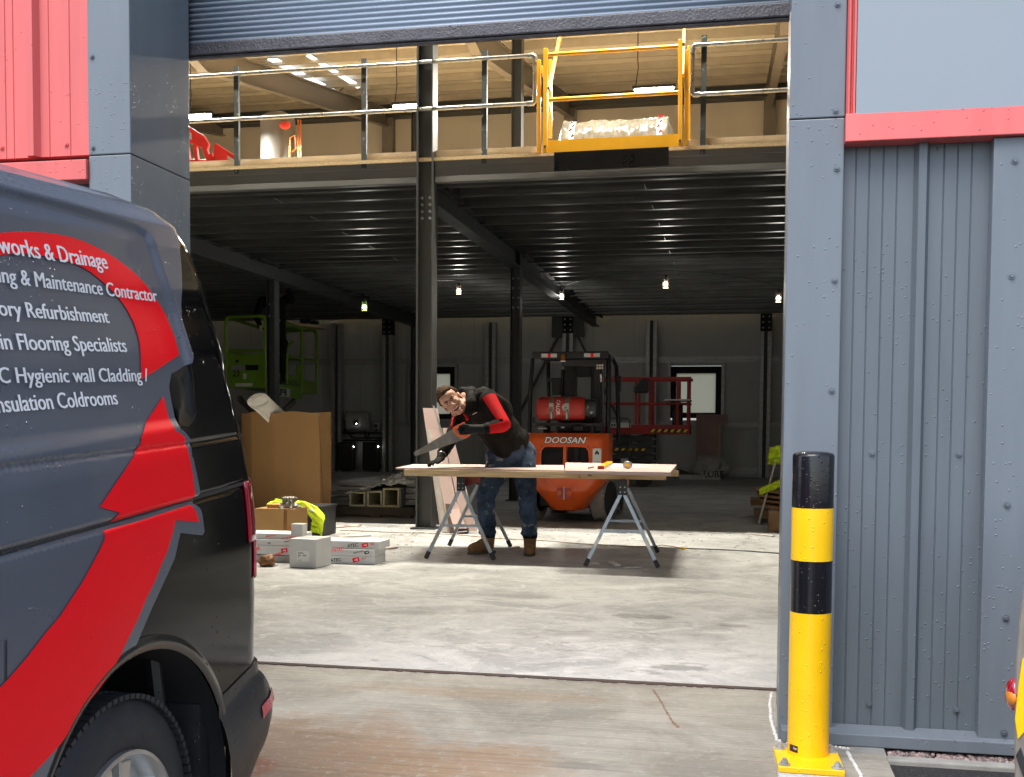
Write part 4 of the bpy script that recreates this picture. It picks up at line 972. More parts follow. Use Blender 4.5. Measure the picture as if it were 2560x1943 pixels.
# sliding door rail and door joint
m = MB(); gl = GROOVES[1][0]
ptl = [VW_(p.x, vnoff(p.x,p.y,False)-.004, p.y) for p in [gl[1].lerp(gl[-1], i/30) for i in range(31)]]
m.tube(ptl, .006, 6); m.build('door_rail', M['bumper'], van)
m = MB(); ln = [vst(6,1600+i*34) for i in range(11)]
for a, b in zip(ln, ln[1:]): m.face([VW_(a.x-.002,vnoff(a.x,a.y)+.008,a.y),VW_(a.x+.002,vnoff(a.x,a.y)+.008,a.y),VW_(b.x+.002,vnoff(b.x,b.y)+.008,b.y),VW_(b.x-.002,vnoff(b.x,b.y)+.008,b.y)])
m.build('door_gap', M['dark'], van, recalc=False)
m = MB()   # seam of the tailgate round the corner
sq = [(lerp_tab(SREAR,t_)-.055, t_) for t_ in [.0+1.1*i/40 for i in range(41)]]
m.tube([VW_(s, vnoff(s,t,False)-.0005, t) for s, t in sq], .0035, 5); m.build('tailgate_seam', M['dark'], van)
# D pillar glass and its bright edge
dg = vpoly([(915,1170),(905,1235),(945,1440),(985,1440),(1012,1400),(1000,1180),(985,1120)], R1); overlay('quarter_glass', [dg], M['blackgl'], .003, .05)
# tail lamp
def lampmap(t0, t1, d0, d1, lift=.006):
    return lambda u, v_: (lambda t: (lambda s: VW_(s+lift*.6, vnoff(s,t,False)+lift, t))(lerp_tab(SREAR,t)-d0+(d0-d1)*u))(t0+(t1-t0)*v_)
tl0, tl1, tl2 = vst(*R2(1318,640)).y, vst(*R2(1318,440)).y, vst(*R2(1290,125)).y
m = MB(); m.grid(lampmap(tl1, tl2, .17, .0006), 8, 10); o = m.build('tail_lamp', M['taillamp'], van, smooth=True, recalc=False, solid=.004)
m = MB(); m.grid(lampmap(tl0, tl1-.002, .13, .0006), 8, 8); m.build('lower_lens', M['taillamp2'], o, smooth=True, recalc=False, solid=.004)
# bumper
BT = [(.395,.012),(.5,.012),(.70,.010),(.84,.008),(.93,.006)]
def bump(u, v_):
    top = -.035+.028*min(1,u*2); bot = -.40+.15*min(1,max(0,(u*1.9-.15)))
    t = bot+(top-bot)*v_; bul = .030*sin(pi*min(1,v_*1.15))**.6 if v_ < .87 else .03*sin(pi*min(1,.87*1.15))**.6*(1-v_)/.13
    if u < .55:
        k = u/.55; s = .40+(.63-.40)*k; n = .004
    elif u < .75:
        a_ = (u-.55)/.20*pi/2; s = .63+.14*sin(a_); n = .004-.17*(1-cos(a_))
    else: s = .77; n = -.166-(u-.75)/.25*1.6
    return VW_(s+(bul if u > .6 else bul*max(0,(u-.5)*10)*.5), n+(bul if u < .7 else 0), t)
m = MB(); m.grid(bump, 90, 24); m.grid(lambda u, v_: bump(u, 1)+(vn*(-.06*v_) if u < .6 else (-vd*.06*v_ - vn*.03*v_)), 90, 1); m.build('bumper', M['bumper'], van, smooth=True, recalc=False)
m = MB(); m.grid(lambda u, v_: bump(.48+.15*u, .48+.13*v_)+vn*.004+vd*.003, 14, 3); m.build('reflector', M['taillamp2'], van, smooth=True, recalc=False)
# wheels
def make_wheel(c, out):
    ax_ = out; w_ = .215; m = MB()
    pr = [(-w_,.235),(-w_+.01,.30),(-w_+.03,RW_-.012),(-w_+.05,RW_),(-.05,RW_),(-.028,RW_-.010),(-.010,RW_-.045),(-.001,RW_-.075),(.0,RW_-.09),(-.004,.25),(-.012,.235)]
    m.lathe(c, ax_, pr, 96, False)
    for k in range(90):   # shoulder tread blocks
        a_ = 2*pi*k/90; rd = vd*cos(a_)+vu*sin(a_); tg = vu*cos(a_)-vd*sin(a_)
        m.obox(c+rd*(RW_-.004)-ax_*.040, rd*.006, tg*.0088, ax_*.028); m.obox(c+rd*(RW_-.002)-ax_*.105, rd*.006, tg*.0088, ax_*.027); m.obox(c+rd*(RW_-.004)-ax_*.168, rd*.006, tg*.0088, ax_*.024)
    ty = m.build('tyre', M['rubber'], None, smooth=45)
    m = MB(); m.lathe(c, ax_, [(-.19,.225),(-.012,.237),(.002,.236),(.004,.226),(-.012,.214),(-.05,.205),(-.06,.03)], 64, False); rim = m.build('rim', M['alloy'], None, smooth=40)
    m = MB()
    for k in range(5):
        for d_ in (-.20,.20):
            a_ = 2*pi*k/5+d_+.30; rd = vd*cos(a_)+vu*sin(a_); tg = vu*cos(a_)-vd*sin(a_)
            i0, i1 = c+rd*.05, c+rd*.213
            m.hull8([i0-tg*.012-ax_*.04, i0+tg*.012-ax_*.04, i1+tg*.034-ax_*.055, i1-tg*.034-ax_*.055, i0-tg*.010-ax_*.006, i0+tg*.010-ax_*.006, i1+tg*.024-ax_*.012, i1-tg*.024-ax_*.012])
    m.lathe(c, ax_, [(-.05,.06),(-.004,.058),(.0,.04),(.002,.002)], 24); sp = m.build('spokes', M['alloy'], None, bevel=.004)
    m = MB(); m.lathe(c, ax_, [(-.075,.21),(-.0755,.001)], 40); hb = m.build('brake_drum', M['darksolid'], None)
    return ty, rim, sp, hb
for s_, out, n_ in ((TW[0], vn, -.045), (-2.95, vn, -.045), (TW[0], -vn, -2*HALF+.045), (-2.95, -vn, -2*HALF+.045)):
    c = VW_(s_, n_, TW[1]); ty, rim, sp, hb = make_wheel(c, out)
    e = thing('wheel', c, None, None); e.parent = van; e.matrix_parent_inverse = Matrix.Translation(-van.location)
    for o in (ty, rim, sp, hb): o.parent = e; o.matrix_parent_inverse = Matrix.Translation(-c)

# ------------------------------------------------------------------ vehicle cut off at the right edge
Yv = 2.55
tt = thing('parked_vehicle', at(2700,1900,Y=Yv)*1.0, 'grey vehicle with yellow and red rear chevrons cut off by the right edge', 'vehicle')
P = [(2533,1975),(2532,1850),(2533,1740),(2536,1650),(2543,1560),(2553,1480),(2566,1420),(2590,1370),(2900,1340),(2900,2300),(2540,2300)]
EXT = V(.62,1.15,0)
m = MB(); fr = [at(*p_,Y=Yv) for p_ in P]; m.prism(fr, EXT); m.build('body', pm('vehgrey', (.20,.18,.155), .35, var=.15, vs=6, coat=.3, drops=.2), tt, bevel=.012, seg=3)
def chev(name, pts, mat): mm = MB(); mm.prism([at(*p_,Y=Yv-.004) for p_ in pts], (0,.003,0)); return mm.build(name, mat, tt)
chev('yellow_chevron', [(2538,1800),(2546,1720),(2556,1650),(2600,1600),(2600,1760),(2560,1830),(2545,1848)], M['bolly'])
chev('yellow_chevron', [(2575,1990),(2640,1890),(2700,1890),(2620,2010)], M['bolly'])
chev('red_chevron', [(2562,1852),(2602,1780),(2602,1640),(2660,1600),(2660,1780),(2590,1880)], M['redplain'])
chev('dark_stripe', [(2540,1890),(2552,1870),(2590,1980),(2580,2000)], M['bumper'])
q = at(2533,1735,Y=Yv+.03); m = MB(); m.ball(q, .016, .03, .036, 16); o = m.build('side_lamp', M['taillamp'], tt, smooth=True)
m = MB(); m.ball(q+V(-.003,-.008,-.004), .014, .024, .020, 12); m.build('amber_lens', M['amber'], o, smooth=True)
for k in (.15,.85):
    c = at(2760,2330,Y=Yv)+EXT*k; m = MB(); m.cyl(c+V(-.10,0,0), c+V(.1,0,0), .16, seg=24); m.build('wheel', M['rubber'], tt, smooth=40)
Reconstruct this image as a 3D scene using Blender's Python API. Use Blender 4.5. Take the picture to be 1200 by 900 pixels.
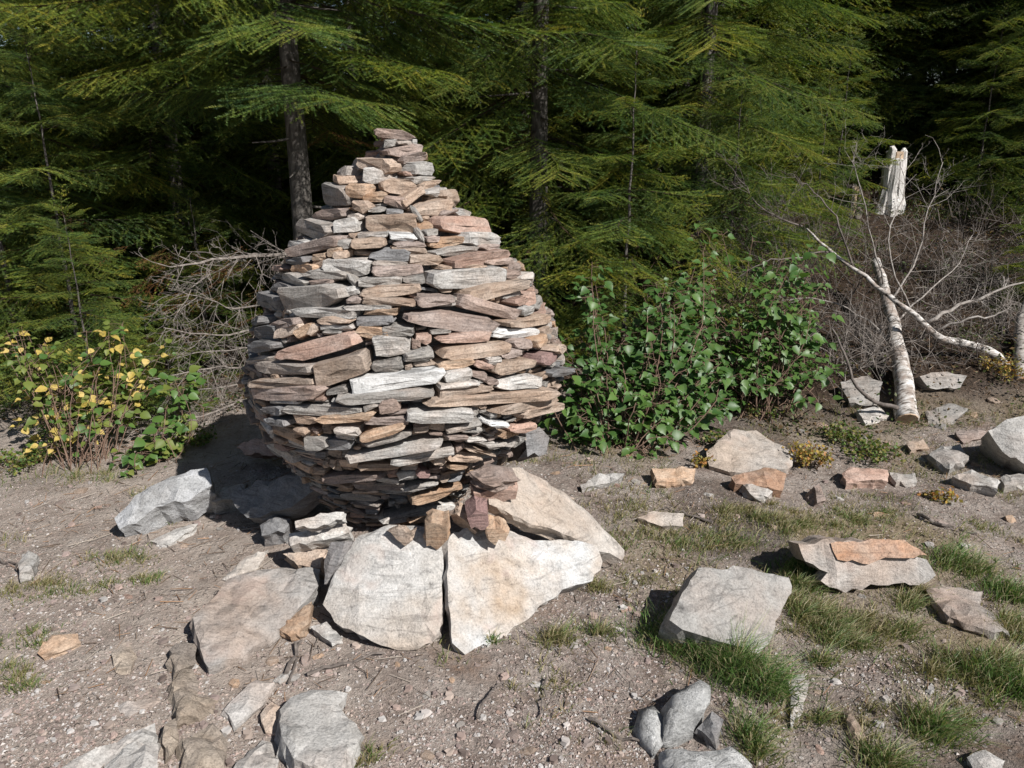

▸ SET PROBLEM: Go through the entries above and pull out each line with "picture" in it.

▸ THE COMPLETED TASK:
Write part 4 of the bpy script that recreates this picture. It picks up at line 972. More parts follow. Use Blender 4.5. Measure the picture as if it were 2560x1943 pixels.
Reconstruct this image as a 3D scene using Blender's Python API. Use Blender 4.5. Take the picture to be 1200 by 900 pixels.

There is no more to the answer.